Secondo la ricostruzione del procuratore, il diverbio iniziale è nato all'interno della discoteca Mirò per la destinazione di un cocktail. La discussione fra Emanuele, che era arrivato insieme alla fidanzata Ketty nel locale affiliato all'Arci, e un italiano, probabilmente ubriaco, è terminata quando con maniere molto decise i buttafuori hanno allontanato dal locale sovraffollato il ventenne e non l'altra persona, che non ha quindi partecipato al pestaggio. Anzi, ai pestaggi perché, hanno ricostruito gli investigatori, sono stati diversi, almeno tre, in varie zone del centro di Alatri.

E lì, fuori dal locale, che è iniziato l'orrore: il ragazzo è circondato e picchiato da un gruppo che è nella piazza. Riesce a rialzarsi e fugge. Forse, si ipotizza. per quanto frastornato, vorrebbe anche tornare a riprendere la fidanzata. Il branco lo insegue, lo riprende e lo picchia ancora. Fino ai colpi finali, forse inferti con un manganello e un tubo in ferro (potrebbe essere una grondaia divelta da un muro). Colpi alla testa, sferrati con terribile violenza. Molti guardano. Solo un amico di Emanuele interviene, si butta sul suo corpo ed è fatto bersaglio di colpi. Impaurito si allontana.

I carabinieri hanno sentito decine di persone e dai loro racconti sono emerse incongruenze
«dovute a reticenze, omertà o semplice confusione», ha detto il Procuratore, che hanno portato all'individuazione dei sette indagati, fra i quali i due che hanno partecipato all'ultimo pestaggio, quello risultato fatale. Si tratta dei fratellastri Mario Castagnacci (27 anni, cuoco), ritenuto l'esecutore materiale di uno dei pestaggi (quello risultato letale), e Paolo Palmisani (20 anni). I due, indagati per omicidio volontario aggravato dai futili motivi, non si sono consegnati alle forze dell'ordine e sono stati rintracciati a casa di parenti a Roma dove si erano rifugiati. 



Si tratta di individui già noti alle forze dell'ordine che forse hanno voluto esercitare con la violenza il controllo del "loro" territorio. «Dobbiamo verificare se il comportamento così violente sia stato determinata da abuso di alcool o droga. Indagini devono accertare meglio - ha detto ancora De Falco - il movente di questa aggressione, se si sia trattato di esplosione di violenza fine a se stessa per affermare il controllo della zona o per altre ragioni compreso l'equivoco iniziale che ha portato ad escalation».

«Nonostante indizi concreti sui due fermati, c'è ancora molto da investigare
», ha aggiunto il procuratore. Fra gli altri cinque indagati, uno è albanese. Fra costoro anche buttafuori della discoteca. Nei loro confronti si procede per rissa e omissione di soccorso. 

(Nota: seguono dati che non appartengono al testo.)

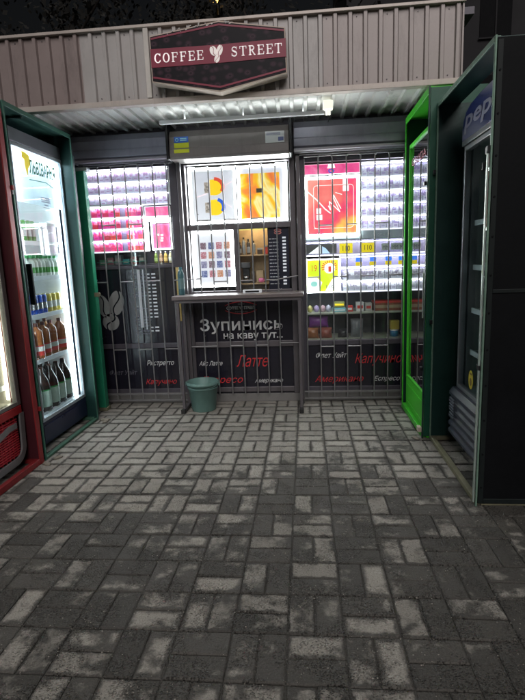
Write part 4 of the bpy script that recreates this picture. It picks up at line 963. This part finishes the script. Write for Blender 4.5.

Era arrivata nella notte la svolta nelle indagini per l'omicidio di Emanuele Morganti, quando i due fratellastri di Alatri (30mila abitanti in provincia di Frosinone) sono stati fermati a Roma e portati nel carcere di Regina Coeli. 

Intanto ad Alatri, nel giorno di lutto cittadino, si è appreso che i familiari di uno degli indagati hanno preferito lasciare il paese: «La famiglia di Paolo abita qui. Sono dovuti andare via per le minacce ricevute». A raccontarlo è lo zio di Paolo Palmisani. «È assurdo, non riesco ancora a crederci - spiega -. Mi chiedo, se è vero quello che raccontano, come abbia fatto tutta quella gente a restare ferma senza intervenire. Siamo distrutti». «Due famiglie distrutte - dice ancora - Paolo è magrolino, bulletto come tutti i ragazzi della sua età, magari un po' di più con qualche bicchierino di troppo. Quello che è successo è colpa delle cattive compagnie».


I parenti e la fidanzata di Emanuele Morganti non si danno pace e chiedono giustizia. Intervistata dal Messaggero, la ragazza ha raccontato i drammatici momenti del pestaggio all'interno del locale di Alatri. «Ho cercato di difenderlo ma erano della bestie», ha detto. «Vogliamo giustizia o ce la facciamo da soli», è stato invece il doloroso sfogo della zia di Emanuele.